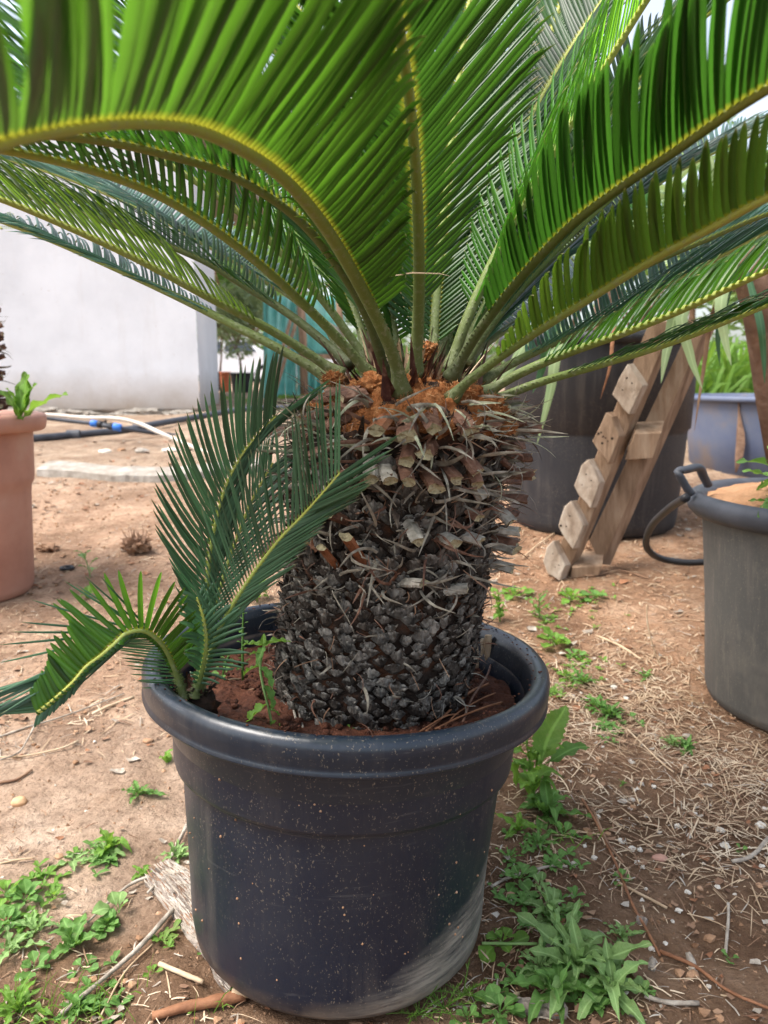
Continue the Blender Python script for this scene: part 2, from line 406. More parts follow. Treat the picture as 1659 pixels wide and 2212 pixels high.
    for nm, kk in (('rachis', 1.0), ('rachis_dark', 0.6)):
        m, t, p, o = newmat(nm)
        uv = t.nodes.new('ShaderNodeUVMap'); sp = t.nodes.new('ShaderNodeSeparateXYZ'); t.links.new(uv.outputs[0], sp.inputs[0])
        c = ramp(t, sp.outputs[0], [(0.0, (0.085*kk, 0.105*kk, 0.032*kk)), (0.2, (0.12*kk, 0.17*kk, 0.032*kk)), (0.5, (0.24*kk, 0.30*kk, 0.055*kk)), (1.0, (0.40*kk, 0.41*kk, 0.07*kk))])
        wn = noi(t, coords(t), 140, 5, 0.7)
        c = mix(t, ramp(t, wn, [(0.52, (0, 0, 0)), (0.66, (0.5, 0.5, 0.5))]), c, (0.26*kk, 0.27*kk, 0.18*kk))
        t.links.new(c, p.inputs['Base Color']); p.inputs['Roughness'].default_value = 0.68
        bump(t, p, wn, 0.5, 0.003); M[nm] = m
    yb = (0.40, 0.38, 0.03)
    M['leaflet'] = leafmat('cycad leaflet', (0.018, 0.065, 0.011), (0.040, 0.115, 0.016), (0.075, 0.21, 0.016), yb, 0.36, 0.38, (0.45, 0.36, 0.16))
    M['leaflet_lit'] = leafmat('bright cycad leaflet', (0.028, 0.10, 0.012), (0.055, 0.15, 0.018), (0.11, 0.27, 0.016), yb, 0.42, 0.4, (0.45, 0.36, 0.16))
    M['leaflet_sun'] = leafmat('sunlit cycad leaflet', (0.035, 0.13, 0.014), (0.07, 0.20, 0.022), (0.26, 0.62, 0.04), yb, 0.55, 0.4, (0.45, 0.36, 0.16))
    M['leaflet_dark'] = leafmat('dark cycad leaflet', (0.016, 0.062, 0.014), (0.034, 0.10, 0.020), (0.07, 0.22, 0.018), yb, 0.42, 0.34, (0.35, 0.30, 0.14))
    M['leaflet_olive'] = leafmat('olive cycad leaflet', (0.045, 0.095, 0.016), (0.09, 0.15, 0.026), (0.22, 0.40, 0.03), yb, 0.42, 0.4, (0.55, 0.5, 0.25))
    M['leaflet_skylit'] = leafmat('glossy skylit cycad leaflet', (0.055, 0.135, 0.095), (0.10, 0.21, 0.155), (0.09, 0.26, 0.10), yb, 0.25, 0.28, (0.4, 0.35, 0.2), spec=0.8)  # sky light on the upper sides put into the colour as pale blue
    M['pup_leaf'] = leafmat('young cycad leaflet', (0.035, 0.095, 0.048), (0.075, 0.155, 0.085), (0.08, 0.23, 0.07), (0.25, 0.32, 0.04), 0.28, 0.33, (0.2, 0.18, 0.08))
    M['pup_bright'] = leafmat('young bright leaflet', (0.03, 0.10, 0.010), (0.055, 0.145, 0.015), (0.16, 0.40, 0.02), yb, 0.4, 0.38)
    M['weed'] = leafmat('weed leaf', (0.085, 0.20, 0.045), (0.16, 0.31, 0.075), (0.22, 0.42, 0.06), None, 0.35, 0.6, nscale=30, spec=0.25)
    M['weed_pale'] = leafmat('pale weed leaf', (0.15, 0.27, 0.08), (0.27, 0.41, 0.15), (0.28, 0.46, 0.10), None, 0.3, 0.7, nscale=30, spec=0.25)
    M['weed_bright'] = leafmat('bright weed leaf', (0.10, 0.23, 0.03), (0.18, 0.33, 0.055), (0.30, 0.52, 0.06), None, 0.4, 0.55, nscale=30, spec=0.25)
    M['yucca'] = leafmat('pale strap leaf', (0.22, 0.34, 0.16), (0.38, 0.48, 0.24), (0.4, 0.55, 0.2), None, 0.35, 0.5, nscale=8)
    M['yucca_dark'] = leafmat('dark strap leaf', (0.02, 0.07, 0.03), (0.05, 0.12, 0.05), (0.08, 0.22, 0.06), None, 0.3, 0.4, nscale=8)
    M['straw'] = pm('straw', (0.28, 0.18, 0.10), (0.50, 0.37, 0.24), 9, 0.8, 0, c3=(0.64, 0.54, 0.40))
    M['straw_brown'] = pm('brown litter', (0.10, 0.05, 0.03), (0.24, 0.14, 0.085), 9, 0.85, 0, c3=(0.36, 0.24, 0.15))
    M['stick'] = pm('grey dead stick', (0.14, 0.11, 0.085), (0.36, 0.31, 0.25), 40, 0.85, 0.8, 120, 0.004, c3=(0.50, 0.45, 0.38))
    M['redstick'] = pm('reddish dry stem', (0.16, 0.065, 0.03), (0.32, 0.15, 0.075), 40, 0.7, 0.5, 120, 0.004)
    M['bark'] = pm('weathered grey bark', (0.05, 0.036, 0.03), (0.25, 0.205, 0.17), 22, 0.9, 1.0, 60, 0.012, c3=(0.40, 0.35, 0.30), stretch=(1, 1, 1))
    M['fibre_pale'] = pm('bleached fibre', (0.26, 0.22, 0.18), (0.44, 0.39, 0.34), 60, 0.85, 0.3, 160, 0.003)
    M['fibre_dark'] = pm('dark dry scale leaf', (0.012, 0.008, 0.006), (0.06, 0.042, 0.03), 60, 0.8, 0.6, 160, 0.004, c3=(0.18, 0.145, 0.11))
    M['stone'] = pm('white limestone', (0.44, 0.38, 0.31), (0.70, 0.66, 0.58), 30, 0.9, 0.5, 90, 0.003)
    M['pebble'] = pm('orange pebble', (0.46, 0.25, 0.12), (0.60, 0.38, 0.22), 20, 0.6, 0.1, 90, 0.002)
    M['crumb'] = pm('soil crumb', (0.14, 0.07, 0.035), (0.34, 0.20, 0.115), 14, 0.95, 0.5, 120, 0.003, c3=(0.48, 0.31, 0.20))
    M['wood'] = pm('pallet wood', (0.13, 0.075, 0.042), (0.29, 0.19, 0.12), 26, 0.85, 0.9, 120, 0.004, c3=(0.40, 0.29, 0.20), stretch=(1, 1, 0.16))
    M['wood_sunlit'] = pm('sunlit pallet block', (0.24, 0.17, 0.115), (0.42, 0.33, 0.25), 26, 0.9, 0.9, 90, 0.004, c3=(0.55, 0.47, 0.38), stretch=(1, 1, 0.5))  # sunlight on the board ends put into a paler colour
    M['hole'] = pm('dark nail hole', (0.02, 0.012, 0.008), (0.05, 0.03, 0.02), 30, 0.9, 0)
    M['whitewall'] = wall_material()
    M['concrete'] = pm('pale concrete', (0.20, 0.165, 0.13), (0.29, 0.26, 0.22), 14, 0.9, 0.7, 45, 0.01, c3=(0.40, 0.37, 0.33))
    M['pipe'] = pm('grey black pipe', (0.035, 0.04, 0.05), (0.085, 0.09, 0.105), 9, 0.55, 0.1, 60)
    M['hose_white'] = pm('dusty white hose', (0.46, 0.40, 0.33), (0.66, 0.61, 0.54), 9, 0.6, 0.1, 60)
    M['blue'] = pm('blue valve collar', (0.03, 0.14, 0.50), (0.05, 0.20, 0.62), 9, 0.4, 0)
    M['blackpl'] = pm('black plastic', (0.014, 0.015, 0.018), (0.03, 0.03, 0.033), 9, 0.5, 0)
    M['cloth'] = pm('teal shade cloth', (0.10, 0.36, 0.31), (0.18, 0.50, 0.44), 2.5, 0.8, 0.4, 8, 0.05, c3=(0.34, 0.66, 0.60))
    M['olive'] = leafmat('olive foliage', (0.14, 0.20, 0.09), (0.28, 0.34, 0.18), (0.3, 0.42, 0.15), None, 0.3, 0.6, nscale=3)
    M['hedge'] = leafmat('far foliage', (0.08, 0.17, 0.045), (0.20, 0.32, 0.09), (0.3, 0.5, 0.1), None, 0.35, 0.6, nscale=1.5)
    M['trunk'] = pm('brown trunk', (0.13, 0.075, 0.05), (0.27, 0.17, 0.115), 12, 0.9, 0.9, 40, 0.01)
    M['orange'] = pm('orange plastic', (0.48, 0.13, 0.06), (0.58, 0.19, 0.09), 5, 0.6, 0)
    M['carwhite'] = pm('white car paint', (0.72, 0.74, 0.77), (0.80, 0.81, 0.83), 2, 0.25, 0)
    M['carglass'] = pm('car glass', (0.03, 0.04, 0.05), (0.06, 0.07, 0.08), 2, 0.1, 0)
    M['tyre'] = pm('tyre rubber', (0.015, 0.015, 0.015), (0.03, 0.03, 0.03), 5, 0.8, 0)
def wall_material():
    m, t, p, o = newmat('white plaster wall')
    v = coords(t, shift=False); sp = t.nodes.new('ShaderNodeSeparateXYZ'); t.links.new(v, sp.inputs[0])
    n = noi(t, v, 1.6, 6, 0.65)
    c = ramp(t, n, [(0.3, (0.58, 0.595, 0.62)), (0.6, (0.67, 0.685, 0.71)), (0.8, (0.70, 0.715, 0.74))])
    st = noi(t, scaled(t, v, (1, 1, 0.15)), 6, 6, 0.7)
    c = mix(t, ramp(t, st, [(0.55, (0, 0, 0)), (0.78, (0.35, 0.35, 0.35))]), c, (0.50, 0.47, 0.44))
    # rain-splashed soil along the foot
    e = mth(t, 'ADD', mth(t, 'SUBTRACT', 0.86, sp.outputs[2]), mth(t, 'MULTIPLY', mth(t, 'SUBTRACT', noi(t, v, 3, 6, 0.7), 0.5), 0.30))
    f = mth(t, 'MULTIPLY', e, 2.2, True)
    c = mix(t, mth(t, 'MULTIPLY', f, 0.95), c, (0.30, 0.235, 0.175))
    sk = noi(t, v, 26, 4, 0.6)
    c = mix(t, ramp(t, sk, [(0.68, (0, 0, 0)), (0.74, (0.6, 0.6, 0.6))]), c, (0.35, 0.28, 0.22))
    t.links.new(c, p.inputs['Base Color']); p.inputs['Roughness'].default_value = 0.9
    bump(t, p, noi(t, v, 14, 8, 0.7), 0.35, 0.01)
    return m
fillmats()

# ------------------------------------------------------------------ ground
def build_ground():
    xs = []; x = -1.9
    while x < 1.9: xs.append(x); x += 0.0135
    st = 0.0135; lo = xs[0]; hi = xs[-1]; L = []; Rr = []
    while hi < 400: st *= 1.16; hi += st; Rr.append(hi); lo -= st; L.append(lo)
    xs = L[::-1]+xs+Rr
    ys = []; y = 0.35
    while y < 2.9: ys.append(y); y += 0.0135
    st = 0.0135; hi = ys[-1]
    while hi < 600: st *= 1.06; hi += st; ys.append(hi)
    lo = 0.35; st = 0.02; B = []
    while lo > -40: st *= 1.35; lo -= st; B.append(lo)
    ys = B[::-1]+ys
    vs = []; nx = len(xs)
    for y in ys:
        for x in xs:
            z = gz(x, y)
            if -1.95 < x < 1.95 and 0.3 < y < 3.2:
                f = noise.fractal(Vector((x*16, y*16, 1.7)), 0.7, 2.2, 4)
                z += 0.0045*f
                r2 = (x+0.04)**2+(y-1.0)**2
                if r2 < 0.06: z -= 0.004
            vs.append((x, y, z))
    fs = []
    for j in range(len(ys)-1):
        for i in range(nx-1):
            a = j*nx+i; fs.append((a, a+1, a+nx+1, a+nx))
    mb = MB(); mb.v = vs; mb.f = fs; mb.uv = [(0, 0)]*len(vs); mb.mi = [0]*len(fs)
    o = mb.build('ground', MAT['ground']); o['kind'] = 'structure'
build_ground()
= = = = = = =
From the listing above, report the number of lines containing the string "bright", without any accompanying remarks.

3